Doit-on permettre aux robots de circuler sur le trottoir? Le droit commence à s’interroger à savoir si ou comment cela pourrait fonctionner

On rapportait cette semaine que certains États américains sont déjà en train de modifier leurs lois afin de permettre aux robots de circuler sur les trottoirs.

Bien que la question puisse semble théorique pour l’instant, la réalité concerne des sociétés comme Amazon et FedEx, qui en sont déjà à tester des robots de livraison de colis en secteur résidentiel. Oui, on est déjà là! L’idée serait d’avoir un véhicule comme une camionnette qui arrive dans un quartier, puis y déploie de façon automatisée une flottille de robots qui iront du camion à la porte des résidences où les colis doivent être livrés. Des tests devraient être menés dans certaines villes, notamment en Californie, entre autres avec le robot Roxo de FedEx et le Scout d’Amazon.

En gros, le débat actuel à ce sujet rappelle celui des drones il y a quelques années. Cette fois, par contre, le débat ramène les choses au ras des pâquerettes (pour ainsi dire), en posant la question de savoir si on devrait modifier nos règles afin que des robots puissent rouler en ville sur les trottoirs. La question se posera aussi ici quant aux pistes cyclables, d’ailleurs.

Ce qu’il faut savoir à ce sujet, c’est que les robots de livraison existants ressemblent à une glacière ou à un petit frigo sur roues, selon le cas. Ces robots de centaines de kilos peuvent rouler à 10 ou 20 km/h. La question : leur présence est-elle compatible à celle des humains qui circulent sur les trottoirs? La question mérite d’être posée, et il faut se demander quelles règles devraient s’appliquer, au Québec, à ce sujet.

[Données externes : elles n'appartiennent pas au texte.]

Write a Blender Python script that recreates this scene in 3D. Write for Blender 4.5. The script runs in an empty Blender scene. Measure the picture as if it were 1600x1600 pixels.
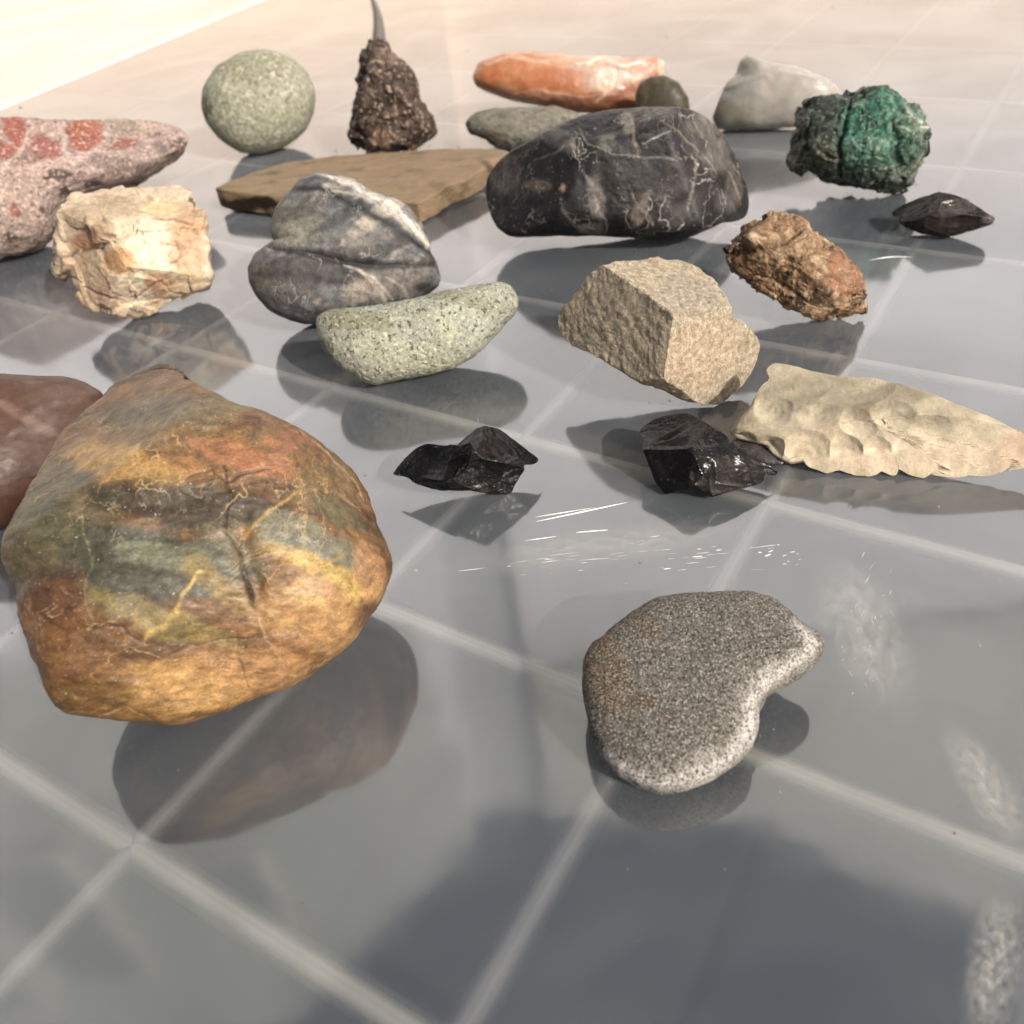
import bpy, bmesh, math, random
import numpy as np

# ------------------------------------------------------------------ camera, world, sun, exposure
H = 0.24                                   # camera height above the lid (m)
FPX = 1400.0                               # focal length in pixels of the 1600 px photograph
PITCH = math.radians(39.2)
ROLL = math.radians(6.84)
scn = bpy.context.scene
col = scn.collection

Fw = np.array([0, math.cos(PITCH), -math.sin(PITCH)])
Dn = np.array([0, -math.sin(PITCH), -math.cos(PITCH)])
Rt = np.array([1.0, 0, 0])
IX = math.cos(ROLL) * Rt + math.sin(ROLL) * Dn     # image x axis in the world
IY = -math.sin(ROLL) * Rt + math.cos(ROLL) * Dn     # image y axis (down) in the world
CAM = np.array([0, 0, H])

from mathutils import Matrix, Vector
cd = bpy.data.cameras.new('camera')
cam = bpy.data.objects.new('camera', cd); col.objects.link(cam)
M = Matrix(((IX[0], -IY[0], -Fw[0], CAM[0]), (IX[1], -IY[1], -Fw[1], CAM[1]), (IX[2], -IY[2], -Fw[2], CAM[2]), (0, 0, 0, 1)))
cam.matrix_world = M
cd.sensor_width = 36; cd.lens = 36 * FPX / 1600
cd.clip_start = 0.01; cd.clip_end = 500
cd.dof.use_dof = True; cd.dof.focus_distance = 0.36; cd.dof.aperture_fstop = 13
scn.camera = cam

SUN_EL, SUN_AZ = math.radians(34), math.radians(142)   # azimuth clockwise from +Y (away from the camera)
w = bpy.data.worlds.new('World'); scn.world = w; w.use_nodes = True
nt = w.node_tree
bgn = nt.nodes['Background']; sky = nt.nodes.new('ShaderNodeTexSky')
sky.sky_type = 'NISHITA'; sky.sun_disc = False
sky.sun_elevation = SUN_EL; sky.sun_rotation = SUN_AZ
sky.air_density = .6; sky.dust_density = 7.0; sky.ozone_density = 0.3
nt.links.new(sky.outputs[0], bgn.inputs[0]); bgn.inputs[1].default_value = 0.115
sd = bpy.data.lights.new('sun', 'SUN'); sd.energy = 3.8; sd.angle = math.radians(0.6); sd.color = (1, .96, .90)
so = bpy.data.objects.new('sun', sd); col.objects.link(so)
sv = Vector((math.sin(SUN_AZ) * math.cos(SUN_EL), math.cos(SUN_AZ) * math.cos(SUN_EL), math.sin(SUN_EL)))
so.rotation_euler = sv.to_track_quat('Z', 'Y').to_euler(); so.location = sv * 3
vs = scn.view_settings
vs.view_transform = 'Standard'; vs.look = 'None'; vs.gamma = 1; vs.use_curve_mapping = False
vs.exposure = 0.6
scn.render.engine = 'CYCLES'

# ------------------------------------------------------------------ helpers
KALB = 2.15          # sunlit brightness over albedo
def lin(c):
    c = np.asarray(c, float) / 255
    return np.where(c <= .04045, c / 12.92, ((c + .055) / 1.055) ** 2.4)
def alb(c):
    v = lin(c) / KALB; g = v.mean()
    return v * .80 + g * .20

def pray(px, py):
    d = Fw * FPX + IX * (px - 800) + IY * (py - 800)
    return d / np.linalg.norm(d)
def at(px, py, z=0.0):
    d = pray(px, py); t = (H - z) / -d[2]
    p = CAM + d * t
    return p
def proj(P):
    """P relative to the camera"""
    z = P @ Fw
    return np.stack([800 + FPX * (P @ IX) / z, 800 + FPX * (P @ IY) / z], 1)

def hsh(ix, iy, iz, s):
    h = (ix.astype(np.uint32) * np.uint32(374761393) + iy.astype(np.uint32) * np.uint32(668265263)
         + iz.astype(np.uint32) * np.uint32(2147483647 - 1274126177) + np.uint32(s * 7919 + 17))
    h = (h ^ (h >> np.uint32(13))) * np.uint32(1274126177)
    h = h ^ (h >> np.uint32(16)); h = h * np.uint32(2246822519); h = h ^ (h >> np.uint32(13))
    return (h & np.uint32(0xffffff)).astype(np.float64) / 0xffffff * 2 - 1
def vnoise(P, s=0):
    P = P + 1000.0
    I = np.floor(P).astype(np.int64); f = P - I; f = f * f * f * (f * (f * 6 - 15) + 10)
    r = 0
    for a in (0, 1):
        wa = f[:, 0] if a else 1 - f[:, 0]
        for b in (0, 1):
            wb = f[:, 1] if b else 1 - f[:, 1]
            for c in (0, 1):
                wc = f[:, 2] if c else 1 - f[:, 2]
                r = r + wa * wb * wc * hsh(I[:, 0] + a, I[:, 1] + b, I[:, 2] + c, s)
    return r
def fbm(P, o=4, s=0, g=.5, ridge=False):
    r = 0; a = 1; t = 0
    for k in range(o):
        n = vnoise(P * 2.03 ** k + k * 3.7, s + k)
        if ridge: n = 1 - 2 * np.abs(n)
        r = r + a * n; t += a; a *= g
    return r / t
def sm(x, a, b):
    t = np.clip((x - a) / (b - a), 0, 1); return t * t * (3 - 2 * t)

_ico = {}
def ico(n):
    if n not in _ico:
        bm = bmesh.new(); bmesh.ops.create_icosphere(bm, subdivisions=n, radius=1)
        me = bpy.data.meshes.new('ico'); bm.to_mesh(me); bm.free()
        co = np.empty(len(me.vertices) * 3); me.vertices.foreach_get('co', co)
        _ico[n] = (me, co.reshape(-1, 3))
    return _ico[n]

def tag(o, label=None, cat=None, group=None, kind=None):
    if label: o['label'] = label
    if cat: o['category'] = cat
    if group: o['group'] = group
    if kind: o['kind'] = kind
    return o

def polar(poly, c, n=720):
    """radius of a polygon about c for n angles (outermost crossing)"""
    P = np.asarray(poly, float) - c; Q = np.roll(P, -1, 0)
    th = np.arange(n) / n * 2 * math.pi
    d = np.stack([np.cos(th), np.sin(th)], 1)
    out = np.zeros(n)
    for i in range(n):
        e = Q - P
        den = d[i, 0] * e[:, 1] - d[i, 1] * e[:, 0]
        den = np.where(np.abs(den) < 1e-12, 1e-12, den)
        t = (P[:, 0] * e[:, 1] - P[:, 1] * e[:, 0]) / den
        u = (P[:, 0] * d[i, 1] - P[:, 1] * d[i, 0]) / den
        ok = (t > 0) & (u >= -1e-6) & (u <= 1 + 1e-6)
        out[i] = t[ok].max() if ok.any() else np.nan
    if np.isnan(out).any(): out = np.where(np.isnan(out), np.nanmean(out), out)
    return out
def interp(th, R):
    n = len(R); x = (th / (2 * math.pi) * n) % n
    i = np.floor(x).astype(int) % n; f = x - np.floor(x)
    return R[i] * (1 - f) + R[(i + 1) % n] * f
def gsm(R, s):
    if s <= 0: return R
    s = s * 3; k = np.arange(-36, 37); g = np.exp(-k * k / (2 * s * s)); g /= g.sum()
    return sum(g[j] * np.roll(R, k[j]) for j in range(73))

def segdist(A, poly):
    """distance of points A (n,2) to an open polyline and the parameter along it"""
    poly = np.asarray(poly, float); best = np.full(len(A), 1e9); tt = np.zeros(len(A)); side = np.zeros(len(A))
    L = len(poly) - 1
    for i in range(L):
        p, q = poly[i], poly[i + 1]; e = q - p; l2 = e @ e + 1e-12
        t = np.clip(((A - p) @ e) / l2, 0, 1)
        d = np.hypot(*(A - p - t[:, None] * e).T)
        m = d < best
        best = np.where(m, d, best); tt = np.where(m, (i + t) / L, tt)
        side = np.where(m, np.sign((A - p) @ np.array([-e[1], e[0]])), side)
    return best, tt, side

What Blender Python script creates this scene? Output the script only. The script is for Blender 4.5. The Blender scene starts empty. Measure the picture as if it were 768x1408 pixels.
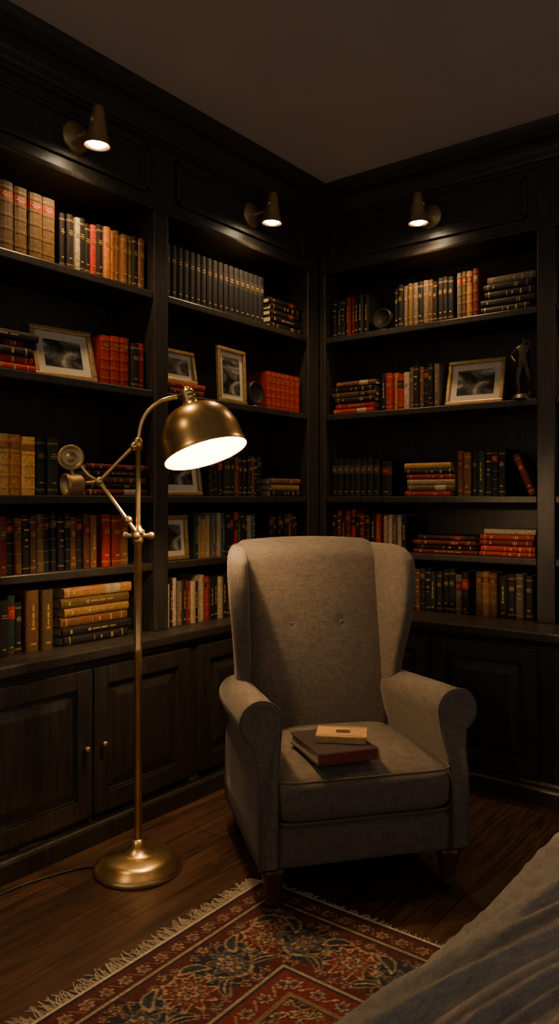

Certains États américains (dont la Pennsylvanie) ont déjà modifié leurs lois (comme leur code de la sécurité routière) afin d’autoriser la circulation des robots sur les trottoirs, sous réserve de certaines limites de poids et de vitesse. Devant de telles lois, certaines municipalités, comme Pittsburgh et San Francisco, se braquent et interdisent les robots sur leurs trottoirs.

Les tests en cours nous permettent déjà de voir poindre des problèmes, notamment en cas de confrontation entre un robot et un enfant ou une personne à mobilité réduite. Si le robot ne peut (ou veut) pas s’écarter, une personne en fauteuil roulant ou une personne âgée doit-elle, elle, s’écarter? Est-ce plutôt le robot qui devra toujours s’écarter? Une anecdote circule déjà (sans mauvais jeu de mots) sur une personne non voyante, en Californie, qui a été confrontée à un robot qui a refusé de lui céder le passage, avec le risque que cela impliquait pour la piétonne en question.

Chez nous, une urbaniste à laquelle j’en ai parlé trouvait aberrante l’idée de permettre à de tels robots de circuler dans les zones réservées aux piétons, mais ne pas avoir entendu parler d’un quelconque effort réglementaire ou législatif au Québec à ce sujet. Clairement, l’idée n’est pas encore sur notre radar.

Au Québec, le Code de la sécurité routière (le «C.S.R.») réserve généralement les trottoirs aux piétons, sous réserve de permettre aux cyclistes de les emprunter (de façon purement exceptionnelle), en interdisant évidemment généralement aux «véhicules routiers» de les emprunter. La loi comprend bien une définition de «véhicule autonome»  (c.-à-d. de niveau d’automatisation de conduite 3, 4 ou 5), avec une prohibition sauf pour le niveau 3 – bref en interdisant les véhicules purement robotiques, en tout cas dans nos rues et sur nos routes.

La question se posera donc, tôt ou tard, à savoir si et quand nous serons prêts à permettre aux robots de circuler seuls (sans conducteur ni pilote), que ce soit sur nos routes, nos trottoirs ou nos pistes cyclables. Comme les «vélorues», je ne serais pas surpris qu’au moment de modifier le C.S.R. on permette aux municipalités de permettre ou d’interdire la circulation des robots sur les trottoirs, avec des modalités et des amendes, etc.

Hmmm, vous êtes policier et constatez qu’un robot roule là il ne le doit pas; vous l’arrêtez? Vous lui collez un constat d’infraction après lui avoir couru après? Je ne suis pas sûr comment cela fonctionnera. En fait, il y a pas mal de choses dans les trames de faits liées à la circulation de robots en ville quant auxquelles on doit collectivement encore réfléchir.

Ah, les joies des défis perpétuels de la techno pour le droit!

Récemment, on peut d’ailleurs voir circuler à Montréal, un robot de messager qui suit un préposé afin de porter les boites pour lui. Eh oui, on en arrive déjà là!